If we hop over to a game with more modest performance like Assassin’s Creed Odyssey with Ultra settings, that resolution impact is again made clear. At 4K, the 3060 Ti always delivers in excess of 30fps but always well below 60, mostly hovering in the middle of that. Drop down to 1440p and you can enjoy stable play at over 60fps. Drop down further to 1080p and suddenly you have frames in the 80s, sometimes even stretching up to around 100fps. Similar is true in new entry Valhalla, too, though that game runs slightly slower in general.
In our review of this card’s bigger brother, we described the RTX 3070 as “the new 1440p king” - and that title hasn’t been assailed by this release despite its decent 1440p chops. Instead, perhaps think of it this way: The 3070 is a 1440p card with some nice 4K upside should you wish to bump resolutions that high, especially in older games. The 3060 is a 1080p card with a solid 1440p upside likewise.
A major factor in upgrading to one of the 30-series Nvidia GPUs is the other features and bonuses they offer aside from raw performance. There’s brilliant apps like Nvidia Broadcast, for instance - really useful for all those locked down conference calls and hangouts - but for gaming the most important aspects are ray tracing and DLSS, which combine to give you significantly better performance in modern games.

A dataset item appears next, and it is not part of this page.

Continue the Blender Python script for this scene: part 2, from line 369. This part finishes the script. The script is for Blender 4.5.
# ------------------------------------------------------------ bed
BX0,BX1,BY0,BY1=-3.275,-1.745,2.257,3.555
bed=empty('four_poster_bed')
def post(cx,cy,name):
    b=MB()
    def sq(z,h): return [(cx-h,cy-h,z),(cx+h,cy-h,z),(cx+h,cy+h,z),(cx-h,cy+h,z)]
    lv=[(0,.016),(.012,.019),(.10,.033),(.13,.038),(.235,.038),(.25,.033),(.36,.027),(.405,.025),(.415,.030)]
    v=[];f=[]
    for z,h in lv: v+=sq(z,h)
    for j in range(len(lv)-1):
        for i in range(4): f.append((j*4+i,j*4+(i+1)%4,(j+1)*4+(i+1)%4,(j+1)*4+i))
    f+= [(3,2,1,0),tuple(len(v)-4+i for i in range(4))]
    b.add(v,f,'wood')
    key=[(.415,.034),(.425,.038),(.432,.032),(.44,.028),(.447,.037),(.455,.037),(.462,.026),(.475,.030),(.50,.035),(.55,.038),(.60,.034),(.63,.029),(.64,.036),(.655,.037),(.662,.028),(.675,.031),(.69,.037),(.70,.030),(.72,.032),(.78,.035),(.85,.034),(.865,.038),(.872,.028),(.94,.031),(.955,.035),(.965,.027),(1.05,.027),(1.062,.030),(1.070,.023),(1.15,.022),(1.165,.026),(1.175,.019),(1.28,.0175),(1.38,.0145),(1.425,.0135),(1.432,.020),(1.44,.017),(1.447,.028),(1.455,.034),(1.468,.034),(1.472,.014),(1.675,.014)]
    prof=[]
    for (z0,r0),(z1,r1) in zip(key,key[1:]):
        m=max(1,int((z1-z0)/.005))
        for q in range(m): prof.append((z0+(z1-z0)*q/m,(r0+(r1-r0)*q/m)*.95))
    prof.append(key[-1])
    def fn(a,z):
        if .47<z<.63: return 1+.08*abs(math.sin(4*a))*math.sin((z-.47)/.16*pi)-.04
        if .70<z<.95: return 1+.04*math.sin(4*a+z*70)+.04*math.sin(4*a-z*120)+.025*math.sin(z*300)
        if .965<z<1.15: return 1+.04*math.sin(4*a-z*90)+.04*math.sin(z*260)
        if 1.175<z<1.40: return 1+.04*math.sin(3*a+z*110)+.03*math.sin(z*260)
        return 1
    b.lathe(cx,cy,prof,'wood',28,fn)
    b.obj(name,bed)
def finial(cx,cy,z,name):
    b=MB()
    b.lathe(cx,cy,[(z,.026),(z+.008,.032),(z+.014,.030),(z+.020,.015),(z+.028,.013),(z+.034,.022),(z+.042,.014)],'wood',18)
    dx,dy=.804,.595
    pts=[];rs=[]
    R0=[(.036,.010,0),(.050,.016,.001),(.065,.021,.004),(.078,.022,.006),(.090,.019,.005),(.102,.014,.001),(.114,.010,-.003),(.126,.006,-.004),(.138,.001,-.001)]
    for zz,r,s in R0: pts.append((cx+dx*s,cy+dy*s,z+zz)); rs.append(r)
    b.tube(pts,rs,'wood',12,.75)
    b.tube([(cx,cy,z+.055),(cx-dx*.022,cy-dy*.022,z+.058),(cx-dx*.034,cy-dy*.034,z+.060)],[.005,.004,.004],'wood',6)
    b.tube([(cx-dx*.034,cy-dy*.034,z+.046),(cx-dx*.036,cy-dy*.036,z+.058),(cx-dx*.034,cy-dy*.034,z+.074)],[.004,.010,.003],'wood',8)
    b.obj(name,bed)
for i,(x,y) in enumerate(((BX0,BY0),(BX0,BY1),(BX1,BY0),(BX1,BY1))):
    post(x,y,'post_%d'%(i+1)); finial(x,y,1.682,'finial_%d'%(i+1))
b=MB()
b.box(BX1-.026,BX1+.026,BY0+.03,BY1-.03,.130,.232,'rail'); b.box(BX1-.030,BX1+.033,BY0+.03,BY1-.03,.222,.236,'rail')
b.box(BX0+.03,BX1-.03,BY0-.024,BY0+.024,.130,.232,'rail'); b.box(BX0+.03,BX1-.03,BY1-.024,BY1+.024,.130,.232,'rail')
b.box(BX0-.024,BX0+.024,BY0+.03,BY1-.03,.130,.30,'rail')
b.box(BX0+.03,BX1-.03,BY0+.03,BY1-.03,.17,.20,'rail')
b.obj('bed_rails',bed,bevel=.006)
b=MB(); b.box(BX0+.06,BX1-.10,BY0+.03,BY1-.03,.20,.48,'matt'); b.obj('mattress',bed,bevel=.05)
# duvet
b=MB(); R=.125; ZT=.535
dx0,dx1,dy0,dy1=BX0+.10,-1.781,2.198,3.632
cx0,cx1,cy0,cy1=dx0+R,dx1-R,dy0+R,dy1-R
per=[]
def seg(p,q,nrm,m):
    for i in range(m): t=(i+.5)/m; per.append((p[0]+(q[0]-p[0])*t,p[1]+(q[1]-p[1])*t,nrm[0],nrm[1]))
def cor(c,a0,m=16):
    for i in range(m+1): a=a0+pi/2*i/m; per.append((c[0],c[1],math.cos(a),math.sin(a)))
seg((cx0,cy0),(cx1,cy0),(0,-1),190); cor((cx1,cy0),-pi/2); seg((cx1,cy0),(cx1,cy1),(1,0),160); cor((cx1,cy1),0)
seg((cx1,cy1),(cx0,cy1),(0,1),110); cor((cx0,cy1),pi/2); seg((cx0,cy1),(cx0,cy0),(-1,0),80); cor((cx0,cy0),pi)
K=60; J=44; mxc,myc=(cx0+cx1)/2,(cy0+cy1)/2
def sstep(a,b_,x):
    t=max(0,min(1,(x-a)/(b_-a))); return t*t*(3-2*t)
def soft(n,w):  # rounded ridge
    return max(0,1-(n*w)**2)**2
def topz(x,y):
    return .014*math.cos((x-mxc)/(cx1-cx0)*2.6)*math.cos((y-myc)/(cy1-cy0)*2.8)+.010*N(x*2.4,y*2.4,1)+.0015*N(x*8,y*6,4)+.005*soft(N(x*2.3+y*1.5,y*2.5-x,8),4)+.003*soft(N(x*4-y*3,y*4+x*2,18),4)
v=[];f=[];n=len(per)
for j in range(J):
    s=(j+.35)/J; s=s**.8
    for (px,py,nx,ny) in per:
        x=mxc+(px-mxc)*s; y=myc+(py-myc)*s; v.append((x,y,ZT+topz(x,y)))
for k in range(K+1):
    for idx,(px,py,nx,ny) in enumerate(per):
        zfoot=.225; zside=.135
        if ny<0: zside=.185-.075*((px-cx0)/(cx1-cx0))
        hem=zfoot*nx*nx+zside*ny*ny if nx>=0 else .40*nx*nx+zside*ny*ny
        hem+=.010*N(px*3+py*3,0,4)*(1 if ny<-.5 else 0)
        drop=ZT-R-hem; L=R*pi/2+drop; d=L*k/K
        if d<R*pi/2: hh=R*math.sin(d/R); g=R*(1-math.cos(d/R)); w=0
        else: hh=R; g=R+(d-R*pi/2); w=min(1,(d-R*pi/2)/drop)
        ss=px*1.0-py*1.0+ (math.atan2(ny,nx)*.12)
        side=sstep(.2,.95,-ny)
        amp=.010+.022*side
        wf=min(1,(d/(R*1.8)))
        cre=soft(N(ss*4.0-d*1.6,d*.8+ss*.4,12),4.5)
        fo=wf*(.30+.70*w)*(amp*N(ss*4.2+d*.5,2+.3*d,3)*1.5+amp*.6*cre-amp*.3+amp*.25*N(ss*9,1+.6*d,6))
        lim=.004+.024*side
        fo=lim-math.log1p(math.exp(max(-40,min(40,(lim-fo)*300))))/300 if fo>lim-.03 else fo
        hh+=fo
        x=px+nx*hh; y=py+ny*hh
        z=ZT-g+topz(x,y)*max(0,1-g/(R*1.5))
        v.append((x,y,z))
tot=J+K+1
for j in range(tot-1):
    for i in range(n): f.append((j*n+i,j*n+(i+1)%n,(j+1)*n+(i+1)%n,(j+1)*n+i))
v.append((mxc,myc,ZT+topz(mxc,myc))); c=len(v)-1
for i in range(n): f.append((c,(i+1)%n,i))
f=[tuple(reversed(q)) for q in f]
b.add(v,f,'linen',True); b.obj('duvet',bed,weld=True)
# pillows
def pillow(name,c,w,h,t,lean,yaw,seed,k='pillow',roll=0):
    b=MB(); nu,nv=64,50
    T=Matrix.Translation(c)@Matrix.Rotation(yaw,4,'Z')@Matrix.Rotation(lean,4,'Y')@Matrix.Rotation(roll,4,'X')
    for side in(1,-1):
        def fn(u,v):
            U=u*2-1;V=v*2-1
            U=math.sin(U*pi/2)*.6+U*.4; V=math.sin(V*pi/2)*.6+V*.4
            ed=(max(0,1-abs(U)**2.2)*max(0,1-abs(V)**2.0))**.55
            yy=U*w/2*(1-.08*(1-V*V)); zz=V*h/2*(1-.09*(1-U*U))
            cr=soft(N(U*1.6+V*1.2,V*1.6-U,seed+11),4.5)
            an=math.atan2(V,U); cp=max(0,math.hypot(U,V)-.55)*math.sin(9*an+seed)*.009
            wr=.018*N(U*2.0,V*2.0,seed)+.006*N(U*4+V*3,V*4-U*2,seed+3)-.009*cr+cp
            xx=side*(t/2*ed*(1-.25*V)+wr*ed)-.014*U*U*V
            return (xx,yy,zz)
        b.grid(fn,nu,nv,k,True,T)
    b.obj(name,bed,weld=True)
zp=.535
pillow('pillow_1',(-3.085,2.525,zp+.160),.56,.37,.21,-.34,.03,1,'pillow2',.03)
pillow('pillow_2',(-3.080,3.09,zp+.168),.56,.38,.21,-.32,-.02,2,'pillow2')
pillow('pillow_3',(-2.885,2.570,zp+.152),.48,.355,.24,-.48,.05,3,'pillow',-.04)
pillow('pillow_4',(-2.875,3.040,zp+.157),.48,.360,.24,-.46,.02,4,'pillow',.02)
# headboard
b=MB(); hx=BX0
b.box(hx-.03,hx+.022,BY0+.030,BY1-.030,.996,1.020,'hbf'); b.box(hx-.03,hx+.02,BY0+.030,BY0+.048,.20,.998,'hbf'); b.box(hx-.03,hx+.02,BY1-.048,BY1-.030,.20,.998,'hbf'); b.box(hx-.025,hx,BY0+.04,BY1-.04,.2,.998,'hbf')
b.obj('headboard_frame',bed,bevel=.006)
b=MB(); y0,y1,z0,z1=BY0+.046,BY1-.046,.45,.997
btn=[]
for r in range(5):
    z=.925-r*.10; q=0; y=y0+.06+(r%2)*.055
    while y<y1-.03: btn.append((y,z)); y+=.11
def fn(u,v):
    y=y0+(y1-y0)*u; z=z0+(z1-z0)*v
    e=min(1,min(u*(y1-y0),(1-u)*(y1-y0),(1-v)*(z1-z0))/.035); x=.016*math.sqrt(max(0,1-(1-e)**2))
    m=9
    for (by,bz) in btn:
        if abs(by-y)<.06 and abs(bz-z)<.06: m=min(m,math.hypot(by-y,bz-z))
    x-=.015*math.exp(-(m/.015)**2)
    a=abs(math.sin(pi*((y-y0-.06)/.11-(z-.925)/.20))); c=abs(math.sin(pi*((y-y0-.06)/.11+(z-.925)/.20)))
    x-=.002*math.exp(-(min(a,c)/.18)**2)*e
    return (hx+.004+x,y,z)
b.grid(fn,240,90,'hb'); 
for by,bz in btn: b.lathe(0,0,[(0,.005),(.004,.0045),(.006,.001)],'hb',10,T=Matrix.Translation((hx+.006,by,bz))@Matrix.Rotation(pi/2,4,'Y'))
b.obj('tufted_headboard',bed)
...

An older flagship game for these features is Shadow of the Tomb Raider, which uses ray tracing for enhanced shadows and lighting and DLSS to prevent the aforementioned effects from tanking the frame rate. With both turned off and at 1440p, the 3060 Ti delivers well in excess of 60fps. Turning ray tracing to the maximum will tank that frame rate to somewhere just north of 30fps - but flick on DLSS and you’ll be back to enjoying a solid, smooth, 60fps-plus experience.
This is a more modest card with matching reserve in its specification, but it’d be unfair to suggest this is anything but a significant leap over the last generation, just as with all of the other 30-series products Nvidia has released so far. It’s a massive jump - more so than previous GPUs with a 60 designation - and that’s demonstrated in how upgrading from its direct predecessor might also mean a CPU change - where previous 60 cards recommended 500W system power or less, the 3060 Ti thirstily demands 600W.
The same slick form factor as the rest of the generation is retained, continuing the tradition of these 30 Series Founders Edition GPUs being the best-looking ones Nvidia has ever released - and with remarkably solid cooling, also. This entire family remains something of an admirable feat in industrial engineering. This also means the ports are familiar to the rest - once again featuring an upgrade to HMDI 2.1 and a trio of displayport outputs.
The price is decent, but perhaps not mind-bogglingly compelling in the same way as its beefier siblings. Don’t get me wrong - this card is hundreds cheaper than the last-generation card it bests, the 2080 Super. But at the same time, when considering performance drop off, the jump from the 3060 Ti’s $399 to the 3070’s $499 definitely makes the latter feel the better value. If you can afford the extra $100, the 3070 is still the most enticing of this range.
Not everybody wants to spend that, however, and this is perhaps the most compelling reason to buy a 3060 Ti. If you want to play the likes of Cyberpunk 2077 with ray tracing on and aren’t interested in or can’t justify the cost of the cards that’ll run it at 1440p or 4K, you can get a 1080p ray-traced and DLSS powered experience in the 3060 Ti. That’s what our testing indicates on the games we tested, anyway - we’re excited to test Cyberpunk with this when it releases.
The 3060 Ti is another strong showing from Nvidia; another card that works well within its class, defining itself as something unique in the range, making a worthwhile offering to users not as interested in pushing every setting to maximum. It’s all reasonable: reasonably priced, with reasonable power draw, and reasonable performance: but it still opens up those next-generation RTX features. It feels like a good deal - and now it remains to be seen how AMD responds.